-- TO DO --
Pick out each line containing the string "picture" and copy it.

╭──

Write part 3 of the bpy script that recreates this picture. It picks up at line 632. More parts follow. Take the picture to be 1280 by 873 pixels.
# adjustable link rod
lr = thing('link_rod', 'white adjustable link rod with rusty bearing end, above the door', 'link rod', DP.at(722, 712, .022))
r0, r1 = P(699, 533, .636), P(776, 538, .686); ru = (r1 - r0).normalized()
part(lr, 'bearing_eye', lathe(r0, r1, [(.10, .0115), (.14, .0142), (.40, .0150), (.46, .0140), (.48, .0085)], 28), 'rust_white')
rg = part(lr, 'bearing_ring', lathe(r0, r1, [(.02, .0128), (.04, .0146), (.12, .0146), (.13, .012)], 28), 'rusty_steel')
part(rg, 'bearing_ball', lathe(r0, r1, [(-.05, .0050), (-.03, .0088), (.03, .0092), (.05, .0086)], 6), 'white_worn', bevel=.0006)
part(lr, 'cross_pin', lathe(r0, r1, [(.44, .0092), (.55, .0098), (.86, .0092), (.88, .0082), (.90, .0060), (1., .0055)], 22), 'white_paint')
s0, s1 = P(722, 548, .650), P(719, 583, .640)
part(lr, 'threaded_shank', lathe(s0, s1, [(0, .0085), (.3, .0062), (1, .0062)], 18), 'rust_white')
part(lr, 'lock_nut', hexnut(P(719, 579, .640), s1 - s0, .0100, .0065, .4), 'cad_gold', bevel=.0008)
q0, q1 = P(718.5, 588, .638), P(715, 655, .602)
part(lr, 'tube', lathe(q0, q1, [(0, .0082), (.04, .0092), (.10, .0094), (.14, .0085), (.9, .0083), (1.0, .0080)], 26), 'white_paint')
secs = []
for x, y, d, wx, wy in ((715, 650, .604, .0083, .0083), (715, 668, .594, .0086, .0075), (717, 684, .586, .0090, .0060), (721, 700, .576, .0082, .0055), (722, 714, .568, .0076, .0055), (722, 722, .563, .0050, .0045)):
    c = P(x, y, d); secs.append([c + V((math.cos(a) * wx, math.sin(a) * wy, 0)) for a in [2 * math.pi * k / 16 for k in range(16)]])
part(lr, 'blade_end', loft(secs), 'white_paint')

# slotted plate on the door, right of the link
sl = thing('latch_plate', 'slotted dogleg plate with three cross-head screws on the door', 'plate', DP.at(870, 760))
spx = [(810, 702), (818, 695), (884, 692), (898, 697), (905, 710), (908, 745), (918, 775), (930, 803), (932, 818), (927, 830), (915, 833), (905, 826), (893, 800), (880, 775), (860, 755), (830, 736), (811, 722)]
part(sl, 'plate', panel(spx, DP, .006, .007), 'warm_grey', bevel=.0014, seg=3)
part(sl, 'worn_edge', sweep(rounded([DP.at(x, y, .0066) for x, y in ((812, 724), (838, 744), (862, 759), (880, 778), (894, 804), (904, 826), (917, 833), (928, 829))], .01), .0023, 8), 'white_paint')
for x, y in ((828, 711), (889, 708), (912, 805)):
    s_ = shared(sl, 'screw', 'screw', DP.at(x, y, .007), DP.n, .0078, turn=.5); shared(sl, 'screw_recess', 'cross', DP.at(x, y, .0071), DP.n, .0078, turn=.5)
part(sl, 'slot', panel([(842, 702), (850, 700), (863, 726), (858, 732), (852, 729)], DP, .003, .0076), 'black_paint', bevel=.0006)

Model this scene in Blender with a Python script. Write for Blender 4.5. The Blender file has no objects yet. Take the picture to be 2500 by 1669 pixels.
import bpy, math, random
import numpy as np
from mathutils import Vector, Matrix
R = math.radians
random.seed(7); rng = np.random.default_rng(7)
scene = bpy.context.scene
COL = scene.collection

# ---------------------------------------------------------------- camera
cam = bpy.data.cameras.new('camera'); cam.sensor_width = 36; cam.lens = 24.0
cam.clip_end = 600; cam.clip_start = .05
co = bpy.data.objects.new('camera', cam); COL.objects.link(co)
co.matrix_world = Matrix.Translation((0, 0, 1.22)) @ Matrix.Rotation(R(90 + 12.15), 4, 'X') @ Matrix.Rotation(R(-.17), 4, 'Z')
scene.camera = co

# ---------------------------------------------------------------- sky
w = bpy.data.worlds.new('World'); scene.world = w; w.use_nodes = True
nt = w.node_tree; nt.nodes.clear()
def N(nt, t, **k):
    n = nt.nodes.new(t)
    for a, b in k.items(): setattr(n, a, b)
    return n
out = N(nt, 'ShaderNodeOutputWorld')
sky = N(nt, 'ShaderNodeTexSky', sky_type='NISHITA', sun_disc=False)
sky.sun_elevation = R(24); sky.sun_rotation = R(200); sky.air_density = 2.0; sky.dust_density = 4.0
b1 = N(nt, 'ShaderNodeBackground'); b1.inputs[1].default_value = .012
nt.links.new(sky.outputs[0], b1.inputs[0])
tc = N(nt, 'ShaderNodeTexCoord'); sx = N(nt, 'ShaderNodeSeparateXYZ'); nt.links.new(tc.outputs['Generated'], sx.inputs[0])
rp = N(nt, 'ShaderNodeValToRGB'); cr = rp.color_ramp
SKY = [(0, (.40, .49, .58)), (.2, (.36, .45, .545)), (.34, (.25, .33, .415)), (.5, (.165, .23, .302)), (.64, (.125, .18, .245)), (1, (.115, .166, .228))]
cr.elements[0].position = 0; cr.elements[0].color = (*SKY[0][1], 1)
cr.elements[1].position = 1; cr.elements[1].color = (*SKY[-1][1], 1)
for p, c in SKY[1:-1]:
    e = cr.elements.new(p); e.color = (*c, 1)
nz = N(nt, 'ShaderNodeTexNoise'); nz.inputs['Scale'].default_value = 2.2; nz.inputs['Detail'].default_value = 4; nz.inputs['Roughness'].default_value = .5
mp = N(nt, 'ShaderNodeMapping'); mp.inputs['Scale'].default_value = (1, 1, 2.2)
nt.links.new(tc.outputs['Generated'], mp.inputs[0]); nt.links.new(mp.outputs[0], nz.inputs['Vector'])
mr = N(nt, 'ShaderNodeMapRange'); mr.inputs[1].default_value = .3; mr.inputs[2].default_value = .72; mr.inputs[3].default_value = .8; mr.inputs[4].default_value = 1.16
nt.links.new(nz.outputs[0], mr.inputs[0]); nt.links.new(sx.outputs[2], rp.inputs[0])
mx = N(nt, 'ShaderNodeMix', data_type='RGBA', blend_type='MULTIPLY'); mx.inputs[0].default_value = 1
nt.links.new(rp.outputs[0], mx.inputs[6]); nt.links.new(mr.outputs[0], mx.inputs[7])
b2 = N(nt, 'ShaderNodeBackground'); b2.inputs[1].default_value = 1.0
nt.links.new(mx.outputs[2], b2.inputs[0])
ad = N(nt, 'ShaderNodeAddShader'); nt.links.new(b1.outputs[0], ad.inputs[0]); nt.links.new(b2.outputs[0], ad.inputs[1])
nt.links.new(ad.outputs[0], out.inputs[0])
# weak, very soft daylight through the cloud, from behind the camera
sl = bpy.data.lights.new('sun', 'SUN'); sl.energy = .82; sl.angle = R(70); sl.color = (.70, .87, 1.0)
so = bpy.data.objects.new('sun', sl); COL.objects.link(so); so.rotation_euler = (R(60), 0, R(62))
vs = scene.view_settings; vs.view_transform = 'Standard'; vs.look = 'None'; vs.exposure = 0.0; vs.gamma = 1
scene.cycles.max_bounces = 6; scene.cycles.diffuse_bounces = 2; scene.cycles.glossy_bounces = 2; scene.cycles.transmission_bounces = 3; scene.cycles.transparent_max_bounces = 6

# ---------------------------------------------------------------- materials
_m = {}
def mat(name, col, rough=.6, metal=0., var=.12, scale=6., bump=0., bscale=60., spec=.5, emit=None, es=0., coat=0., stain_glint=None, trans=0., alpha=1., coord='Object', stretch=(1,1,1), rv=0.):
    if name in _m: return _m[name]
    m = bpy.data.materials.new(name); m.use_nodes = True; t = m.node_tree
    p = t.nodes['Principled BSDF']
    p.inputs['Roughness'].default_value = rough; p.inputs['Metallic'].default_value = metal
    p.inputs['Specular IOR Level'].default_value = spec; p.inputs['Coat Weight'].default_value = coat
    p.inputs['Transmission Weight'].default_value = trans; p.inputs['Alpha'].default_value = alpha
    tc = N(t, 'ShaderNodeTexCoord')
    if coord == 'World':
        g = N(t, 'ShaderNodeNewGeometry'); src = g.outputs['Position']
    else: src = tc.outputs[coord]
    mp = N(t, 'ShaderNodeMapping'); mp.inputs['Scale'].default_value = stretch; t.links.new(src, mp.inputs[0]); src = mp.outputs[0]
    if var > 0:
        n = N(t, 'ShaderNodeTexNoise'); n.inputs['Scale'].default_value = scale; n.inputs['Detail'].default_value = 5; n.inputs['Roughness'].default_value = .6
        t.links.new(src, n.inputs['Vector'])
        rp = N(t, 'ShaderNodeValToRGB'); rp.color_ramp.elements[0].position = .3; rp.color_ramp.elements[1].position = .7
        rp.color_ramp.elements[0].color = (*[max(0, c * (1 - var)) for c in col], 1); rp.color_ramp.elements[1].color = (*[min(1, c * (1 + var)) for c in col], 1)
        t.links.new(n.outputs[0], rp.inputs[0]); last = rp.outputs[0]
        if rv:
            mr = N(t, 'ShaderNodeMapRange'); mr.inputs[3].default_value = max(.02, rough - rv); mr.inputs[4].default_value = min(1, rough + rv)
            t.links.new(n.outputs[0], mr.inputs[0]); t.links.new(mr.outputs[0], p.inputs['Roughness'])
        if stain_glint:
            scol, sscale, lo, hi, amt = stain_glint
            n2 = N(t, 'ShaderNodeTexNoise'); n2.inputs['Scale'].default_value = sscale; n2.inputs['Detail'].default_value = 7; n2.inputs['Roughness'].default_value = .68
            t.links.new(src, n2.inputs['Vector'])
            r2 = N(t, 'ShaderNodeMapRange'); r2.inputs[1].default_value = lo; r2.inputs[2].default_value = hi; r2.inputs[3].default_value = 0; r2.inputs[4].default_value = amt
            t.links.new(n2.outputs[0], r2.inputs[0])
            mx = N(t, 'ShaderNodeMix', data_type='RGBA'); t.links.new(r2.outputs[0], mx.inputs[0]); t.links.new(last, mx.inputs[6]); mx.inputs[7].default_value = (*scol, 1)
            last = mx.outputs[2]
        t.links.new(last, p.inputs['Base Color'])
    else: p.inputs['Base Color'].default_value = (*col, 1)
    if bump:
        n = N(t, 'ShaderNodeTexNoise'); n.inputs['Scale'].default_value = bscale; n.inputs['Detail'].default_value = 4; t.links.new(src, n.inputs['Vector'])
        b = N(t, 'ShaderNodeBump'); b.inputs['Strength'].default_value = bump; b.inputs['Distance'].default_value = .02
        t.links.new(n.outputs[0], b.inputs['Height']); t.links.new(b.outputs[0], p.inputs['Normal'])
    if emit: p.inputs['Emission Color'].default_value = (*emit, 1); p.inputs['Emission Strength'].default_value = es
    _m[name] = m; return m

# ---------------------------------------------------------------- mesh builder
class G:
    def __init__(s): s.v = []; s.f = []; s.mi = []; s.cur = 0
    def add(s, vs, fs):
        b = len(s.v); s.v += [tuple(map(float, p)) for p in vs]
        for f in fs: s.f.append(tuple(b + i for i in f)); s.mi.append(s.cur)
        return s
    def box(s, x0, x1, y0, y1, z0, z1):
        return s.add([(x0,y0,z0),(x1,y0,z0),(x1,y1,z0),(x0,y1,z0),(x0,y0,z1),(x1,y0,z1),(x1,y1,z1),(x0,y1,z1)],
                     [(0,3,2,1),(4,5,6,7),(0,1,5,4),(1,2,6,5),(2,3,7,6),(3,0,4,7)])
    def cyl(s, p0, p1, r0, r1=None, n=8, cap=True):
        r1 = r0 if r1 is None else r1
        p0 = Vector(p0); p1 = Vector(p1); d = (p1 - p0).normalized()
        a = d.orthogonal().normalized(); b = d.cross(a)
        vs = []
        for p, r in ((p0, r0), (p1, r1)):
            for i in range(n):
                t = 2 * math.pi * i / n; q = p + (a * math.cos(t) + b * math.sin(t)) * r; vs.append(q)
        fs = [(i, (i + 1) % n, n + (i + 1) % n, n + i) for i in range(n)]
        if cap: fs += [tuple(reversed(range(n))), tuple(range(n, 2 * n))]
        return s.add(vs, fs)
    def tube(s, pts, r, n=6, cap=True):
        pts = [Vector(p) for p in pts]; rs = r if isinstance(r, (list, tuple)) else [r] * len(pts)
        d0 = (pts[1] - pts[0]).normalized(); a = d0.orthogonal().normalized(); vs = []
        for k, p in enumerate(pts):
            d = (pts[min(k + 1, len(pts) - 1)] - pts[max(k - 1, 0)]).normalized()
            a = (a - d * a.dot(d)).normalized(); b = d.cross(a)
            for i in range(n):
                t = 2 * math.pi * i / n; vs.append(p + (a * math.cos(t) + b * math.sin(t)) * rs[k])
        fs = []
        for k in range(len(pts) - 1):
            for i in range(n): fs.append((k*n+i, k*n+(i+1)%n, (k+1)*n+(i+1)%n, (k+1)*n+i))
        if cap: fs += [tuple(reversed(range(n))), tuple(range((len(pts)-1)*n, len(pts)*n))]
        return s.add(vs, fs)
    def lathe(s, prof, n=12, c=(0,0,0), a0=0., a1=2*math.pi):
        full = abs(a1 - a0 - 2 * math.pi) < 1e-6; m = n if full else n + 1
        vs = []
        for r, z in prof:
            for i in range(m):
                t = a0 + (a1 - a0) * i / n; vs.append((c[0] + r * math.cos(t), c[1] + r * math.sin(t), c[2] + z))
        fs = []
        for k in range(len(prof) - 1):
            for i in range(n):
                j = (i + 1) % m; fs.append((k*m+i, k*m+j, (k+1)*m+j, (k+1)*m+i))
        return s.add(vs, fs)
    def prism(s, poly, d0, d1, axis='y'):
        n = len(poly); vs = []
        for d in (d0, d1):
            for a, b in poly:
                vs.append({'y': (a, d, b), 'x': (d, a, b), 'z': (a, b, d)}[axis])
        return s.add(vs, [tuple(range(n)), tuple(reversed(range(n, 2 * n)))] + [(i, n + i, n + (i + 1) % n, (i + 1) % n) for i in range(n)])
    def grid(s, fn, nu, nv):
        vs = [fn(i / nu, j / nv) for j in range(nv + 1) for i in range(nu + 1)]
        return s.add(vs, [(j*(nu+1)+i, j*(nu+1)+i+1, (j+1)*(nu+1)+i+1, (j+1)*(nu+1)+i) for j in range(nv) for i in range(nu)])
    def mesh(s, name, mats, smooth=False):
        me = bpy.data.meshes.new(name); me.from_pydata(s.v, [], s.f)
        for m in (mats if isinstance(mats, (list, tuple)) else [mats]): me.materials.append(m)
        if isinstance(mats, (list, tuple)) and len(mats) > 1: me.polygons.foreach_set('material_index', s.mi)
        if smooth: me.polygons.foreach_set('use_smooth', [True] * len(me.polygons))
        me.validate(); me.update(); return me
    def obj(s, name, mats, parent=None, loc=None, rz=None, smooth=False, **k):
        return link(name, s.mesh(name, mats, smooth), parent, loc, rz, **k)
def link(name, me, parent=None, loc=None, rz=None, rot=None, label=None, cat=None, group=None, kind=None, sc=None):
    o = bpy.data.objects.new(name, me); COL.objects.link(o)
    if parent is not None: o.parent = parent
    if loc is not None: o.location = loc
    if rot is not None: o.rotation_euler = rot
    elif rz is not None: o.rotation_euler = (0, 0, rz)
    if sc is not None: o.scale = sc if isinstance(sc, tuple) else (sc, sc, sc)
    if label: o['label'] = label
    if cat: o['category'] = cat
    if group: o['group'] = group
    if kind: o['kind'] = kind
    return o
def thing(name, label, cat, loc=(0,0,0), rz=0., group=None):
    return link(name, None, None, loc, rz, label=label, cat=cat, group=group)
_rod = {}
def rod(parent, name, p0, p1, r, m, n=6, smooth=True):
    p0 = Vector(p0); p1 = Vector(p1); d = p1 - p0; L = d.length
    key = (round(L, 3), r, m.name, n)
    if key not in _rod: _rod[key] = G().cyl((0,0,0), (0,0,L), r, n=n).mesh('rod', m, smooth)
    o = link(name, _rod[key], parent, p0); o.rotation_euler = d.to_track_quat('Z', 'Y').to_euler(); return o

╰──

-- OUTPUT FOR THIS TASK --
Write part 3 of the bpy script that recreates this picture. It picks up at line 632. More parts follow. Take the picture to be 1280 by 873 pixels.
Model this scene in Blender with a Python script. Write for Blender 4.5. The Blender file has no objects yet. Take the picture to be 2500 by 1669 pixels.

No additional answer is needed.